START DATA SEGMENT
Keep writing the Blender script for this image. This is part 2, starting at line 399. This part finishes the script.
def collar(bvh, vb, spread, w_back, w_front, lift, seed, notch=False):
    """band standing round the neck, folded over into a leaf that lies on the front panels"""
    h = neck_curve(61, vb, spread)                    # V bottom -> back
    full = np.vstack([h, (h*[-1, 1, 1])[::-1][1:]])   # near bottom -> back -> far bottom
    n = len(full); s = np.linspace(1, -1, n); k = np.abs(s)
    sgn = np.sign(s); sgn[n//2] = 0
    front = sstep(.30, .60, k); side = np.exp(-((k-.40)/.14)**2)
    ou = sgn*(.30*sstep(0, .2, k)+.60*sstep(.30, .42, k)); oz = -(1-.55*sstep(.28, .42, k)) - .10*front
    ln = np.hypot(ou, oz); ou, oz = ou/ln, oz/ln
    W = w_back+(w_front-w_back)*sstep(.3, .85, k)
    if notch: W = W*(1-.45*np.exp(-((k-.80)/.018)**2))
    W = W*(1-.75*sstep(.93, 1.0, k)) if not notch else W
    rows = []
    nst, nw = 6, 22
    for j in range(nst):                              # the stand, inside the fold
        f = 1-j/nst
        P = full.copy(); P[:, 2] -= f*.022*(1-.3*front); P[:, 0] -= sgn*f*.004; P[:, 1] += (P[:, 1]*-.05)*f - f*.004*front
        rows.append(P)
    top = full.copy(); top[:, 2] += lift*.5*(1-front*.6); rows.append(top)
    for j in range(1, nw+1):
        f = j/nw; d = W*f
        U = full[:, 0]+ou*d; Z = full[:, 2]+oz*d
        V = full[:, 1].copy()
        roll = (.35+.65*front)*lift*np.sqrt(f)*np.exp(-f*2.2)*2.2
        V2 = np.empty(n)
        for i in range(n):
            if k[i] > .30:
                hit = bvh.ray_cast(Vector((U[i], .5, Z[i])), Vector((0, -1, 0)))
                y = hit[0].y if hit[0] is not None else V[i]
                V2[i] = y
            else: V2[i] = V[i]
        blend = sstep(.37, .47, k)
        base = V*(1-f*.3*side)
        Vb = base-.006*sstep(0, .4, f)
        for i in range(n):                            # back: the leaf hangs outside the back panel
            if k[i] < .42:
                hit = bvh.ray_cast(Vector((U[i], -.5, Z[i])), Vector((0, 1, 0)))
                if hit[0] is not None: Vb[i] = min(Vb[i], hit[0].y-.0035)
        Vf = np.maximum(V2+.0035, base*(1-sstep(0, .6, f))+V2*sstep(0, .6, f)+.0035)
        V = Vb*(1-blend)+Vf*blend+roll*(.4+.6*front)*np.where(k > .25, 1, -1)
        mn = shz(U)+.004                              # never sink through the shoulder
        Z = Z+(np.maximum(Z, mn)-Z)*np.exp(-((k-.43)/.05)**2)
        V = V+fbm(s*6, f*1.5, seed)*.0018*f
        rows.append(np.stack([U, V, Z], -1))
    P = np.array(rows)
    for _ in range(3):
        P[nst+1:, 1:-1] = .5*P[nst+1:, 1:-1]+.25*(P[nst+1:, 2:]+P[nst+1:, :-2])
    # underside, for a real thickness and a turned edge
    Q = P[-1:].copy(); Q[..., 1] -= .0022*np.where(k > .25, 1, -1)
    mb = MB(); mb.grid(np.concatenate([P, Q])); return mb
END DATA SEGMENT
◆ **BRIEF**
Extract the listing in its entirety and repeat it exactly.

◆ **REPLY**
Keep writing the Blender script for this image. This is part 2, starting at line 399. This part finishes the script.
def collar(bvh, vb, spread, w_back, w_front, lift, seed, notch=False):
    """band standing round the neck, folded over into a leaf that lies on the front panels"""
    h = neck_curve(61, vb, spread)                    # V bottom -> back
    full = np.vstack([h, (h*[-1, 1, 1])[::-1][1:]])   # near bottom -> back -> far bottom
    n = len(full); s = np.linspace(1, -1, n); k = np.abs(s)
    sgn = np.sign(s); sgn[n//2] = 0
    front = sstep(.30, .60, k); side = np.exp(-((k-.40)/.14)**2)
    ou = sgn*(.30*sstep(0, .2, k)+.60*sstep(.30, .42, k)); oz = -(1-.55*sstep(.28, .42, k)) - .10*front
    ln = np.hypot(ou, oz); ou, oz = ou/ln, oz/ln
    W = w_back+(w_front-w_back)*sstep(.3, .85, k)
    if notch: W = W*(1-.45*np.exp(-((k-.80)/.018)**2))
    W = W*(1-.75*sstep(.93, 1.0, k)) if not notch else W
    rows = []
    nst, nw = 6, 22
    for j in range(nst):                              # the stand, inside the fold
        f = 1-j/nst
        P = full.copy(); P[:, 2] -= f*.022*(1-.3*front); P[:, 0] -= sgn*f*.004; P[:, 1] += (P[:, 1]*-.05)*f - f*.004*front
        rows.append(P)
    top = full.copy(); top[:, 2] += lift*.5*(1-front*.6); rows.append(top)
    for j in range(1, nw+1):
        f = j/nw; d = W*f
        U = full[:, 0]+ou*d; Z = full[:, 2]+oz*d
        V = full[:, 1].copy()
        roll = (.35+.65*front)*lift*np.sqrt(f)*np.exp(-f*2.2)*2.2
        V2 = np.empty(n)
        for i in range(n):
            if k[i] > .30:
                hit = bvh.ray_cast(Vector((U[i], .5, Z[i])), Vector((0, -1, 0)))
                y = hit[0].y if hit[0] is not None else V[i]
                V2[i] = y
            else: V2[i] = V[i]
        blend = sstep(.37, .47, k)
        base = V*(1-f*.3*side)
        Vb = base-.006*sstep(0, .4, f)
        for i in range(n):                            # back: the leaf hangs outside the back panel
            if k[i] < .42:
                hit = bvh.ray_cast(Vector((U[i], -.5, Z[i])), Vector((0, 1, 0)))
                if hit[0] is not None: Vb[i] = min(Vb[i], hit[0].y-.0035)
        Vf = np.maximum(V2+.0035, base*(1-sstep(0, .6, f))+V2*sstep(0, .6, f)+.0035)
        V = Vb*(1-blend)+Vf*blend+roll*(.4+.6*front)*np.where(k > .25, 1, -1)
        mn = shz(U)+.004                              # never sink through the shoulder
        Z = Z+(np.maximum(Z, mn)-Z)*np.exp(-((k-.43)/.05)**2)
        V = V+fbm(s*6, f*1.5, seed)*.0018*f
        rows.append(np.stack([U, V, Z], -1))
    P = np.array(rows)
    for _ in range(3):
        P[nst+1:, 1:-1] = .5*P[nst+1:, 1:-1]+.25*(P[nst+1:, 2:]+P[nst+1:, :-2])
    # underside, for a real thickness and a turned edge
    Q = P[-1:].copy(); Q[..., 1] -= .0022*np.where(k > .25, 1, -1)
    mb = MB(); mb.grid(np.concatenate([P, Q])); return mb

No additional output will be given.